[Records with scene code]
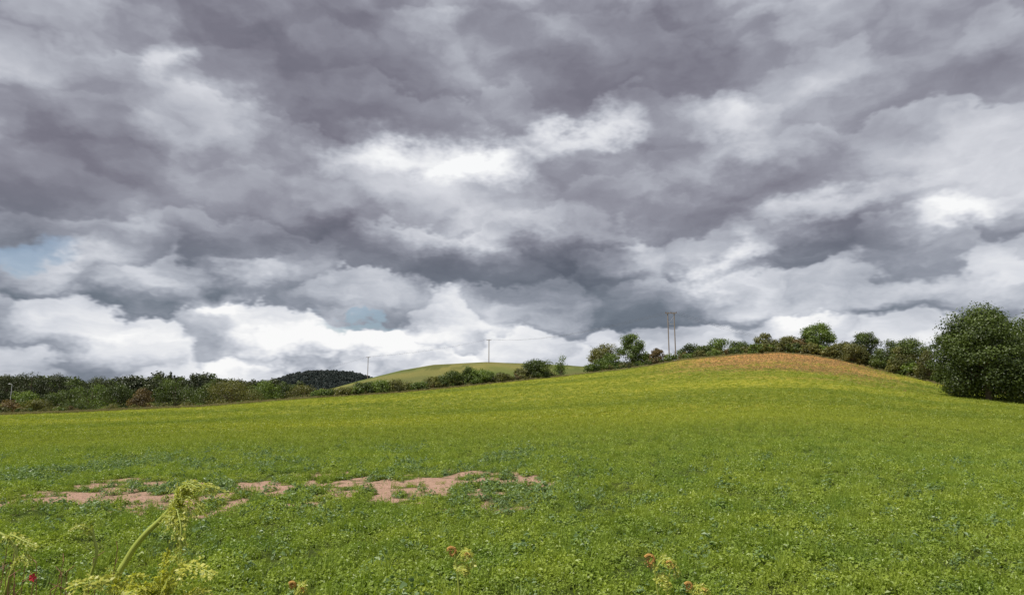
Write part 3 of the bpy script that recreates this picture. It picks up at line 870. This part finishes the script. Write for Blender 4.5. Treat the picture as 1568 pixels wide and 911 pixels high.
def ramp(stops):
    cr = N(nt, 'ShaderNodeValToRGB'); cr.color_ramp.interpolation = 'LINEAR'
    els = cr.color_ramp.elements
    els[0].position = stops[0][0]; els[0].color = srgb(*stops[0][1])
    els[1].position = stops[-1][0]; els[1].color = srgb(*stops[-1][1])
    for ps, c_ in stops[1:-1]:
        q = els.new(ps); q.color = srgb(*c_)
    nt.links.new(Bv, cr.inputs[0])
    return cr.outputs[0]
hi = ramp([(.22,(98,99,112)),(.42,(121,120,133)),(.56,(146,147,159)),(.68,(178,181,191)),(.82,(213,215,222)),(1.0,(248,249,250))])
lo = ramp([(.22,(90,99,112)),(.42,(113,122,134)),(.56,(144,150,162)),(.68,(180,185,195)),(.82,(215,218,225)),(1.0,(250,250,250))])
cloud = mixc(nt, 1.0, mixc(nt, wlow.outputs[0], hi, lo), (10,10,10,1), 'MULTIPLY')
# gaps with blue sky
gaps = None
for (u_, v_, ru, rv) in [(-7.6,.62,.9,.20),(-2.2,-.38,.6,.08)]:
    mp = N(nt, 'ShaderNodeMapping', vector_type='TEXTURE')
    mp.inputs['Location'].default_value = (u_, v_, 0); mp.inputs['Scale'].default_value = (ru, rv, 1)
    nt.links.new(Qw, mp.inputs[0])
    mr = N(nt, 'ShaderNodeMapRange', interpolation_type='SMOOTHSTEP'); mr.inputs[1].default_value = .4; mr.inputs[2].default_value = 1.4; mr.inputs[3].default_value = .7; mr.inputs[4].default_value = 0
    nt.links.new(vmath(nt, 'LENGTH', mp.outputs[0]), mr.inputs[0])
    gaps = mr.outputs[0] if gaps is None else math_n(nt, 'MAXIMUM', gaps, mr.outputs[0])
nt.links.new(mixc(nt, gaps, cloud, sky.outputs[0]), bg.inputs[0])
w.cycles.sampling_method = 'MANUAL'; w.cycles.sample_map_resolution = 256

# ------------------------------------------------------------------ camera
cam = bpy.data.cameras.new('camera'); cam.lens = 24; cam.sensor_width = 36; cam.clip_start = .05; cam.clip_end = 30000
co = bpy.data.objects.new('camera', cam); scene.collection.objects.link(co)
co.location = (0, 0, EYE); co.rotation_euler = (math.radians(90+9.05), 0, 0)
scene.camera = co
scene.view_settings.view_transform = 'Standard'; scene.view_settings.look = 'None'; scene.view_settings.exposure = 0
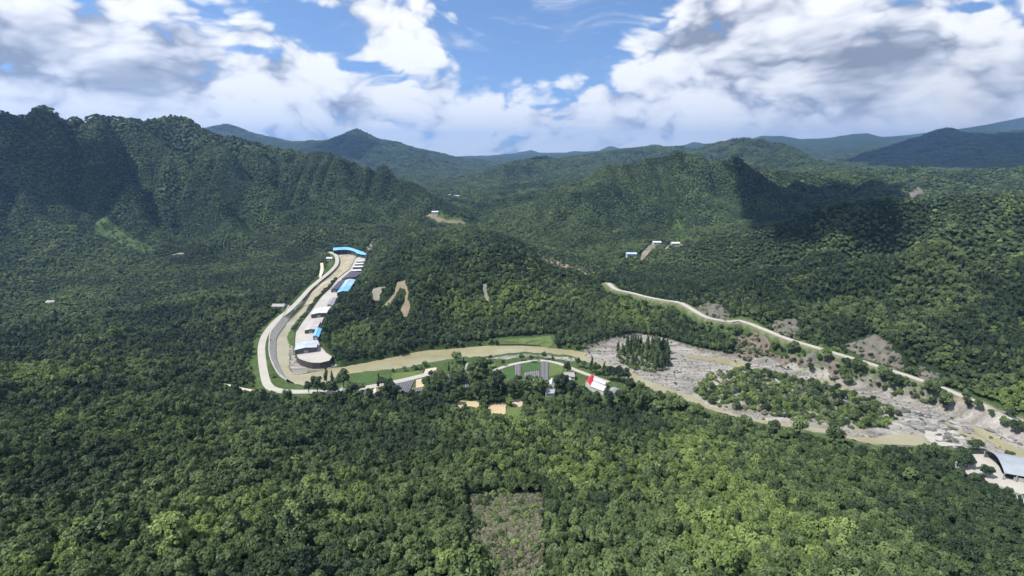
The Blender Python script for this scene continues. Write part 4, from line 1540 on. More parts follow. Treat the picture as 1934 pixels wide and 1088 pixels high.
for j in range(NL):
    l0, l1 = LEN * j / NL, LEN * (j + 1) / NL - 0.05
    V, F_ = [], []
    for s_, z_ in arc:
        for L in (l0, l1):
            q = ad * s_ + ax * L
            V.append((q[0], q[1], z_))
    for s_, z_ in arc:
        for L in (l0, l1):
            q = ad * s_ + ax * L
            V.append((q[0], q[1], z_ - .15))
    o2 = 2 * (NA + 1)
    for i in range(NA):
        F_.append((2 * i, 2 * i + 1, 2 * i + 3, 2 * i + 2))
        F_.append((o2 + 2 * i + 2, o2 + 2 * i + 3, o2 + 2 * i + 1, o2 + 2 * i))
        F_.append((2 * i + 2, o2 + 2 * i + 2, o2 + 2 * i, 2 * i))
        F_.append((2 * i + 1, o2 + 2 * i + 1, o2 + 2 * i + 3, 2 * i + 3))
    mesh_obj('roof_panel', V, F_, M['roof_silver'], vs)
for i in (0, NA):
    for j in range(0, NL + 1, 1):
        q = ad * arc[i][0] + ax * (LEN * j / NL)
        w = .2
        V = [(q[0] + a * w, q[1] + b_ * w, z_) for z_ in (-.3, arc[i][1] - .1) for a, b_ in ((-1, -1), (1, -1), (1, 1), (-1, 1))]
        mesh_obj('column', V, [(0, 1, 5, 4), (1, 2, 6, 5), (2, 3, 7, 6), (3, 0, 4, 7)], M['steel'], vs)
q0, q1 = ad * 0.3, ad * 0.3 + ax * LEN
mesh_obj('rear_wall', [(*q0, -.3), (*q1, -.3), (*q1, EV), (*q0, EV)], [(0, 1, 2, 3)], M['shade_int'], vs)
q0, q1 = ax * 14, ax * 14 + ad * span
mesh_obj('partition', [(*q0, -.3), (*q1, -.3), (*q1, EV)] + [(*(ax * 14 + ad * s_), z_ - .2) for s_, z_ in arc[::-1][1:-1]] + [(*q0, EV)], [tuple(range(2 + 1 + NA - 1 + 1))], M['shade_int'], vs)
q0, q1 = ad * (span - .5) + ax * 4, ad * (span - .5) + ax * LEN
mesh_obj('side_wall', [(*q0, -.3), (*q1, -.3), (*q1, 2.2), (*q0, 2.2)], [(0, 1, 2, 3)], M['wall_grey'], vs)
tag(vs, 'silver vaulted metal shed with open dark end beside the concrete yard', 'shed')
excl.append(np.array([a_far, a_near, a_near + ax * LEN, a_far + ax * LEN]))
# curved wall of the yard
cw = smooth_line(poly_z([(1812, 866), (1822, 861), (1840, 858), (1860, 858.5)], g), 2)
V, F_ = [], []
for i, p_ in enumerate(cw):
    V += [(p_[0], p_[1], g), (p_[0], p_[1], g + 1.7), (p_[0] + .2, p_[1] + .3, g + 1.7), (p_[0] + .2, p_[1] + .3, g)]
    if i:
        a, b_ = 4 * i - 4, 4 * i
        F_ += [(a, b_, b_ + 1, a + 1), (a + 1, b_ + 1, b_ + 2, a + 2), (a + 2, b_ + 2, b_ + 3, a + 3)]
tag(mesh_obj('yard_parapet', V, F_, M['wall_dark']), 'dark curved wall between the yard and the river rocks', 'wall')
# pale bars of a frame by the right edge
fr = empty('pergola_frame', (*hit(1922, 962), float(H(*hit(1922, 962)))))
b0 = np.array(fr.location)
for k in range(4):
    lo, hi_ = np.array([-3 + k * 2.6, -4.0, 0.8]), np.array([1.2 + k * 2.6, 3.0, 5.2])
    w = .12
    V = [tuple(q_ + np.array([a * w, 0, b_ * w])) for q_ in (lo, hi_) for a, b_ in ((-1, -1), (1, -1), (1, 1), (-1, 1))]
    mesh_obj('rafter', V, [(0, 1, 5, 4), (1, 2, 6, 5), (2, 3, 7, 6), (3, 0, 4, 7), (4, 5, 6, 7), (3, 2, 1, 0)], M['plaster'], fr)
    for q_ in (lo, hi_):
        V = [(q_[0] + a * w, q_[1] + b_ * w, z_) for z_ in (-1.5, q_[2]) for a, b_ in ((-1, -1), (1, -1), (1, 1), (-1, 1))]
        mesh_obj('post', V, [(0, 1, 5, 4), (1, 2, 6, 5), (2, 3, 7, 6), (3, 0, 4, 7), (4, 5, 6, 7)], M['steel'], fr)
tag(fr, 'open frame of pale slanting bars in the forest below the silver shed', 'frame')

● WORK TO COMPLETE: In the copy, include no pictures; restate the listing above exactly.

● TASK RESPONSE:
Write part 3 of the bpy script that recreates this picture. It picks up at line 870. This part finishes the script. Write for Blender 4.5. Treat the picture as 1568 pixels wide and 911 pixels high.
def ramp(stops):
    cr = N(nt, 'ShaderNodeValToRGB'); cr.color_ramp.interpolation = 'LINEAR'
    els = cr.color_ramp.elements
    els[0].position = stops[0][0]; els[0].color = srgb(*stops[0][1])
    els[1].position = stops[-1][0]; els[1].color = srgb(*stops[-1][1])
    for ps, c_ in stops[1:-1]:
        q = els.new(ps); q.color = srgb(*c_)
    nt.links.new(Bv, cr.inputs[0])
    return cr.outputs[0]
hi = ramp([(.22,(98,99,112)),(.42,(121,120,133)),(.56,(146,147,159)),(.68,(178,181,191)),(.82,(213,215,222)),(1.0,(248,249,250))])
lo = ramp([(.22,(90,99,112)),(.42,(113,122,134)),(.56,(144,150,162)),(.68,(180,185,195)),(.82,(215,218,225)),(1.0,(250,250,250))])
cloud = mixc(nt, 1.0, mixc(nt, wlow.outputs[0], hi, lo), (10,10,10,1), 'MULTIPLY')
# gaps with blue sky
gaps = None
for (u_, v_, ru, rv) in [(-7.6,.62,.9,.20),(-2.2,-.38,.6,.08)]:
    mp = N(nt, 'ShaderNodeMapping', vector_type='TEXTURE')
    mp.inputs['Location'].default_value = (u_, v_, 0); mp.inputs['Scale'].default_value = (ru, rv, 1)
    nt.links.new(Qw, mp.inputs[0])
    mr = N(nt, 'ShaderNodeMapRange', interpolation_type='SMOOTHSTEP'); mr.inputs[1].default_value = .4; mr.inputs[2].default_value = 1.4; mr.inputs[3].default_value = .7; mr.inputs[4].default_value = 0
    nt.links.new(vmath(nt, 'LENGTH', mp.outputs[0]), mr.inputs[0])
    gaps = mr.outputs[0] if gaps is None else math_n(nt, 'MAXIMUM', gaps, mr.outputs[0])
nt.links.new(mixc(nt, gaps, cloud, sky.outputs[0]), bg.inputs[0])
w.cycles.sampling_method = 'MANUAL'; w.cycles.sample_map_resolution = 256

# ------------------------------------------------------------------ camera
cam = bpy.data.cameras.new('camera'); cam.lens = 24; cam.sensor_width = 36; cam.clip_start = .05; cam.clip_end = 30000
co = bpy.data.objects.new('camera', cam); scene.collection.objects.link(co)
co.location = (0, 0, EYE); co.rotation_euler = (math.radians(90+9.05), 0, 0)
scene.camera = co
scene.view_settings.view_transform = 'Standard'; scene.view_settings.look = 'None'; scene.view_settings.exposure = 0
The Blender Python script for this scene continues. Write part 4, from line 1540 on. More parts follow. Treat the picture as 1934 pixels wide and 1088 pixels high.
for j in range(NL):
    l0, l1 = LEN * j / NL, LEN * (j + 1) / NL - 0.05
    V, F_ = [], []
    for s_, z_ in arc:
        for L in (l0, l1):
            q = ad * s_ + ax * L
            V.append((q[0], q[1], z_))
    for s_, z_ in arc:
        for L in (l0, l1):
            q = ad * s_ + ax * L
            V.append((q[0], q[1], z_ - .15))
    o2 = 2 * (NA + 1)
    for i in range(NA):
        F_.append((2 * i, 2 * i + 1, 2 * i + 3, 2 * i + 2))
        F_.append((o2 + 2 * i + 2, o2 + 2 * i + 3, o2 + 2 * i + 1, o2 + 2 * i))
        F_.append((2 * i + 2, o2 + 2 * i + 2, o2 + 2 * i, 2 * i))
        F_.append((2 * i + 1, o2 + 2 * i + 1, o2 + 2 * i + 3, 2 * i + 3))
    mesh_obj('roof_panel', V, F_, M['roof_silver'], vs)
for i in (0, NA):
    for j in range(0, NL + 1, 1):
        q = ad * arc[i][0] + ax * (LEN * j / NL)
        w = .2
        V = [(q[0] + a * w, q[1] + b_ * w, z_) for z_ in (-.3, arc[i][1] - .1) for a, b_ in ((-1, -1), (1, -1), (1, 1), (-1, 1))]
        mesh_obj('column', V, [(0, 1, 5, 4), (1, 2, 6, 5), (2, 3, 7, 6), (3, 0, 4, 7)], M['steel'], vs)
q0, q1 = ad * 0.3, ad * 0.3 + ax * LEN
mesh_obj('rear_wall', [(*q0, -.3), (*q1, -.3), (*q1, EV), (*q0, EV)], [(0, 1, 2, 3)], M['shade_int'], vs)
q0, q1 = ax * 14, ax * 14 + ad * span
mesh_obj('partition', [(*q0, -.3), (*q1, -.3), (*q1, EV)] + [(*(ax * 14 + ad * s_), z_ - .2) for s_, z_ in arc[::-1][1:-1]] + [(*q0, EV)], [tuple(range(2 + 1 + NA - 1 + 1))], M['shade_int'], vs)
q0, q1 = ad * (span - .5) + ax * 4, ad * (span - .5) + ax * LEN
mesh_obj('side_wall', [(*q0, -.3), (*q1, -.3), (*q1, 2.2), (*q0, 2.2)], [(0, 1, 2, 3)], M['wall_grey'], vs)
tag(vs, 'silver vaulted metal shed with open dark end beside the concrete yard', 'shed')
excl.append(np.array([a_far, a_near, a_near + ax * LEN, a_far + ax * LEN]))
# curved wall of the yard
cw = smooth_line(poly_z([(1812, 866), (1822, 861), (1840, 858), (1860, 858.5)], g), 2)
V, F_ = [], []
for i, p_ in enumerate(cw):
    V += [(p_[0], p_[1], g), (p_[0], p_[1], g + 1.7), (p_[0] + .2, p_[1] + .3, g + 1.7), (p_[0] + .2, p_[1] + .3, g)]
    if i:
        a, b_ = 4 * i - 4, 4 * i
        F_ += [(a, b_, b_ + 1, a + 1), (a + 1, b_ + 1, b_ + 2, a + 2), (a + 2, b_ + 2, b_ + 3, a + 3)]
tag(mesh_obj('yard_parapet', V, F_, M['wall_dark']), 'dark curved wall between the yard and the river rocks', 'wall')
# pale bars of a frame by the right edge
fr = empty('pergola_frame', (*hit(1922, 962), float(H(*hit(1922, 962)))))
b0 = np.array(fr.location)
for k in range(4):
    lo, hi_ = np.array([-3 + k * 2.6, -4.0, 0.8]), np.array([1.2 + k * 2.6, 3.0, 5.2])
    w = .12
    V = [tuple(q_ + np.array([a * w, 0, b_ * w])) for q_ in (lo, hi_) for a, b_ in ((-1, -1), (1, -1), (1, 1), (-1, 1))]
    mesh_obj('rafter', V, [(0, 1, 5, 4), (1, 2, 6, 5), (2, 3, 7, 6), (3, 0, 4, 7), (4, 5, 6, 7), (3, 2, 1, 0)], M['plaster'], fr)
    for q_ in (lo, hi_):
        V = [(q_[0] + a * w, q_[1] + b_ * w, z_) for z_ in (-1.5, q_[2]) for a, b_ in ((-1, -1), (1, -1), (1, 1), (-1, 1))]
        mesh_obj('post', V, [(0, 1, 5, 4), (1, 2, 6, 5), (2, 3, 7, 6), (3, 0, 4, 7), (4, 5, 6, 7)], M['steel'], fr)
tag(fr, 'open frame of pale slanting bars in the forest below the silver shed', 'frame')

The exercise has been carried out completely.